** BEGIN **

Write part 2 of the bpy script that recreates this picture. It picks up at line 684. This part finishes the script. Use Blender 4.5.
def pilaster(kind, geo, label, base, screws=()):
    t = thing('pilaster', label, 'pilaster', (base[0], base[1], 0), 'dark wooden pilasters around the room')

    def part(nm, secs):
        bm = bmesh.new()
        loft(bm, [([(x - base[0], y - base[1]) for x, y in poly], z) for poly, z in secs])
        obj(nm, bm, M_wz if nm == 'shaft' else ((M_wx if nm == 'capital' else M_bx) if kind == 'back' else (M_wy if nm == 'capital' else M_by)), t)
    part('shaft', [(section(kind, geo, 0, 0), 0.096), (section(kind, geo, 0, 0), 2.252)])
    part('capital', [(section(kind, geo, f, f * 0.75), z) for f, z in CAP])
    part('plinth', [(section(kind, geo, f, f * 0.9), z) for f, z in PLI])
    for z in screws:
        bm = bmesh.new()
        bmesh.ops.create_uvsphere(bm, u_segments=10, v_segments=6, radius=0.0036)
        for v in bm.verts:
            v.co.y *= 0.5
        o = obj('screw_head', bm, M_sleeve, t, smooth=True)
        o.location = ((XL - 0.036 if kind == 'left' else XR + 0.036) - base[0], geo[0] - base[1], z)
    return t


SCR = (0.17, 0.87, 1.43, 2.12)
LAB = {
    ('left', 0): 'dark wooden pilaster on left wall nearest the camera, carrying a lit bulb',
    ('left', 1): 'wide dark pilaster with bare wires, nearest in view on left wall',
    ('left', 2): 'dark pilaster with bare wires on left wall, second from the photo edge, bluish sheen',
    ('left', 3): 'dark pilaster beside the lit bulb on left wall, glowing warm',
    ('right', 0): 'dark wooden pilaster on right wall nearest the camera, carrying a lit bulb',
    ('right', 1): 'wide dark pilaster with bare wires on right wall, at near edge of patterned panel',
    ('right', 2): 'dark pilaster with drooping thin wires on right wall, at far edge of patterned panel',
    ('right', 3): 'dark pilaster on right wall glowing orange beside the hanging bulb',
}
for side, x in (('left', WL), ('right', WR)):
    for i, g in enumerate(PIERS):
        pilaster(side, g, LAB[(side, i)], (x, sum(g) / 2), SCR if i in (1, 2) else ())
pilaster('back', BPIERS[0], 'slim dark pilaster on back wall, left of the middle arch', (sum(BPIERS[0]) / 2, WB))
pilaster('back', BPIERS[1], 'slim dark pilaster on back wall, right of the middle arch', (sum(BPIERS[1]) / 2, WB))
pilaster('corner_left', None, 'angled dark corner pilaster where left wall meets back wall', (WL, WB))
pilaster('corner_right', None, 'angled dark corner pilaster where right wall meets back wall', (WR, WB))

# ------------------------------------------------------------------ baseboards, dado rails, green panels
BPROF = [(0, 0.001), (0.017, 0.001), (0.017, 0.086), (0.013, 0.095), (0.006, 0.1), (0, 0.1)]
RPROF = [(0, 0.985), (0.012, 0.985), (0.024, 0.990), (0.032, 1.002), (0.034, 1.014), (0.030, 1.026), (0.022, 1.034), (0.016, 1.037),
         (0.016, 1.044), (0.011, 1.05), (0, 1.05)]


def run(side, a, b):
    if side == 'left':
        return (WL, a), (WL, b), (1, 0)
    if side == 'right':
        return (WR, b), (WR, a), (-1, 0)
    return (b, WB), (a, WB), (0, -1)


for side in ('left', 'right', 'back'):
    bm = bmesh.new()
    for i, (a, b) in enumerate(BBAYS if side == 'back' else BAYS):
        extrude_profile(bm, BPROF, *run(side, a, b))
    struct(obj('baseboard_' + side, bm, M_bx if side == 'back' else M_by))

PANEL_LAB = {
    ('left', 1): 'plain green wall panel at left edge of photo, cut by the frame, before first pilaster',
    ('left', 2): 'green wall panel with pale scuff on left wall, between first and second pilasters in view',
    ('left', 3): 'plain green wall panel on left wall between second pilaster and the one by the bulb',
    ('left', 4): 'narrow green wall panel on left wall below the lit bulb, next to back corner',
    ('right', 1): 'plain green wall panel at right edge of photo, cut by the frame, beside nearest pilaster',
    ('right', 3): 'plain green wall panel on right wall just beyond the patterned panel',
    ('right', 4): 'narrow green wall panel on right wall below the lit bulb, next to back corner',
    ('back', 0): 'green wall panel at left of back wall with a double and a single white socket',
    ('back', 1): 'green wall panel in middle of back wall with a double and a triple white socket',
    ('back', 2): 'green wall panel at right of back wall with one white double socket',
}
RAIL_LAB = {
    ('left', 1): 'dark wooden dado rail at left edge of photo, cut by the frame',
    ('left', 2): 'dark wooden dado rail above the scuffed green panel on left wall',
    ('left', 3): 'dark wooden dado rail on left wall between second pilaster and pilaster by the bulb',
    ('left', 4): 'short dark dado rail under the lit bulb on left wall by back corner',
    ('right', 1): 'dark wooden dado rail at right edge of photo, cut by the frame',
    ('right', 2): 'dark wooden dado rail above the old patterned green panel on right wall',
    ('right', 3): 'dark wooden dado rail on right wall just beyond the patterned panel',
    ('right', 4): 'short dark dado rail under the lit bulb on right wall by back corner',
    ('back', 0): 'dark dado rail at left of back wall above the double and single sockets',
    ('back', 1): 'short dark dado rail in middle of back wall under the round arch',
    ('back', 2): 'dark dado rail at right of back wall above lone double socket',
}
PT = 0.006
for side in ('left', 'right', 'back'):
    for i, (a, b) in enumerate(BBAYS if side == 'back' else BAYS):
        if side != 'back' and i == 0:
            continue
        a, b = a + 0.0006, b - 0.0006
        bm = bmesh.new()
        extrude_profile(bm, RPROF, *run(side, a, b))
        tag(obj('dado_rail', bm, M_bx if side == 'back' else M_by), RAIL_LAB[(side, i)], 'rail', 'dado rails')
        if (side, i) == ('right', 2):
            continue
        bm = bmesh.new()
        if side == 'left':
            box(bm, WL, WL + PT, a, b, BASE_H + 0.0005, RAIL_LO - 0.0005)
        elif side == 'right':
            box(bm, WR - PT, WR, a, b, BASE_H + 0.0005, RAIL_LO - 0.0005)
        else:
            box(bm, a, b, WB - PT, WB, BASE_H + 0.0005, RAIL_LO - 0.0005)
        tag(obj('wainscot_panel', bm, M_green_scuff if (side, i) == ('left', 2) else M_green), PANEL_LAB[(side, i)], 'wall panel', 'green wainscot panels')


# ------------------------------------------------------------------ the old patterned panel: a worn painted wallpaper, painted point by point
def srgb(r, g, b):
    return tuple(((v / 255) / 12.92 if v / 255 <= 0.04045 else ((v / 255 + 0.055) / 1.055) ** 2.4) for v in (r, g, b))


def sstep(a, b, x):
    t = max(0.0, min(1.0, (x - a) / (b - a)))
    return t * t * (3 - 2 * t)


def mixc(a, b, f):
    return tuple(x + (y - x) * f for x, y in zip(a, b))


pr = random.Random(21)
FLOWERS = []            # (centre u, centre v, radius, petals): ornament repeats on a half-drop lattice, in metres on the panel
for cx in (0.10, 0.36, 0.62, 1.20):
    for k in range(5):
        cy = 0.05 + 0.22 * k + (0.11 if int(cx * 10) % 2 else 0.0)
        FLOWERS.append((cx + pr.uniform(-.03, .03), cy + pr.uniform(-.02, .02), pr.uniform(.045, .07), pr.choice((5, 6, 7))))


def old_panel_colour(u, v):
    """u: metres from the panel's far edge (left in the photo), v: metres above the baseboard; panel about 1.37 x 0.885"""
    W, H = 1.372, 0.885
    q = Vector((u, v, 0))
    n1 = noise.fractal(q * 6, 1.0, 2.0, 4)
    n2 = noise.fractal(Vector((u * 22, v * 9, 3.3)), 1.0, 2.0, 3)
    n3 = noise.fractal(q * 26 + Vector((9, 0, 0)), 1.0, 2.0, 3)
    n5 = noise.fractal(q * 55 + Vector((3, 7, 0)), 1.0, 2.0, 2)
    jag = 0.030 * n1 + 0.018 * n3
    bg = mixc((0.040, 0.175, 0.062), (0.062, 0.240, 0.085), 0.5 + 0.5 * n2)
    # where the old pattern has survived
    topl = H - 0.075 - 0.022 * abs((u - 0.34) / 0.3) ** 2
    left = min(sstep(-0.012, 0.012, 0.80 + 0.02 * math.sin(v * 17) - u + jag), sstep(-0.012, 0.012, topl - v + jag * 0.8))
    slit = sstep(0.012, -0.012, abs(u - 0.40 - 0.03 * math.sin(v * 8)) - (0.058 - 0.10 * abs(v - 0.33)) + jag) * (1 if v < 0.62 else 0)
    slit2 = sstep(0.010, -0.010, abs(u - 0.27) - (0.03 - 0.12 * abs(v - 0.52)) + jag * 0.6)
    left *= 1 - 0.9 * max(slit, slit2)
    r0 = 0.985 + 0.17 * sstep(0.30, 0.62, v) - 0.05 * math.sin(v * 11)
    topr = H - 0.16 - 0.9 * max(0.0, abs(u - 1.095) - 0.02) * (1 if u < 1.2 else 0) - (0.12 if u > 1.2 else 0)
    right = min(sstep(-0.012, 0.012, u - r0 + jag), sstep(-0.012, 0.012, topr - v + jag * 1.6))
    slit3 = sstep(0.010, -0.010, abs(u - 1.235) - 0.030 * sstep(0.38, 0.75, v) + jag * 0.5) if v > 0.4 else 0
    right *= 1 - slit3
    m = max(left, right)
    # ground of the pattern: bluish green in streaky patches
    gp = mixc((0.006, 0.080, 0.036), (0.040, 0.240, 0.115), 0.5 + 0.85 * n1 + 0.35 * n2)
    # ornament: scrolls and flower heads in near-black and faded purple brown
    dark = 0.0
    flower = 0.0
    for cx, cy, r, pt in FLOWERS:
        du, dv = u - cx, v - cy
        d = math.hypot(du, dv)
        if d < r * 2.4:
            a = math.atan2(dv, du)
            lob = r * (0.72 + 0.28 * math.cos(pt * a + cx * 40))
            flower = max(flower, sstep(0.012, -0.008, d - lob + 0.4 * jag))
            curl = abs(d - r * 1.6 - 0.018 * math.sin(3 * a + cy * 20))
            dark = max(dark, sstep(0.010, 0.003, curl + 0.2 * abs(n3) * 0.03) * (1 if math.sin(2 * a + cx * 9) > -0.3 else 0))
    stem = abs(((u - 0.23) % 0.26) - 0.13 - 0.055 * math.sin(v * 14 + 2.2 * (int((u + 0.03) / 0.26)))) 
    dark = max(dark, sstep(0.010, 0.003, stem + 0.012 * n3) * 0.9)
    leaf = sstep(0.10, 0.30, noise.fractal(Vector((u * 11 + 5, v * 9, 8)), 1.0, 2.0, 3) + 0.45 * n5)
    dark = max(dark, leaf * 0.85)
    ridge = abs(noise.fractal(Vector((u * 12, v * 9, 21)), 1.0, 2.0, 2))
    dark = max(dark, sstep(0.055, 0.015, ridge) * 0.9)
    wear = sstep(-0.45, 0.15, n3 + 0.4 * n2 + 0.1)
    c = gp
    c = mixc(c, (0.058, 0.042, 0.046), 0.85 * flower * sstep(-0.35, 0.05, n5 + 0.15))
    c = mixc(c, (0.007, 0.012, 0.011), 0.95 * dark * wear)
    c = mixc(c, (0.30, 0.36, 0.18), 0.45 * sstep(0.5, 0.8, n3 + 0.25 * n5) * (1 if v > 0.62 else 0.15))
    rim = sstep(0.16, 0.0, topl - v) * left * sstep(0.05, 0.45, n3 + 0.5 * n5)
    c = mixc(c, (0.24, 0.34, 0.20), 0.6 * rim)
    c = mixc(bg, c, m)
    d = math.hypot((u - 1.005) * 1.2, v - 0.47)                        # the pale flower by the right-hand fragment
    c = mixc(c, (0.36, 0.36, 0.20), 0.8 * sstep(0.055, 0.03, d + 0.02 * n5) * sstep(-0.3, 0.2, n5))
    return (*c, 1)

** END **

▶ **Request**
Only the lines from the top of the data through the line that contains "around the room')" should be quoted, exactly as they stand.

▶ **Completed task**
Write part 2 of the bpy script that recreates this picture. It picks up at line 684. This part finishes the script. Use Blender 4.5.
def pilaster(kind, geo, label, base, screws=()):
    t = thing('pilaster', label, 'pilaster', (base[0], base[1], 0), 'dark wooden pilasters around the room')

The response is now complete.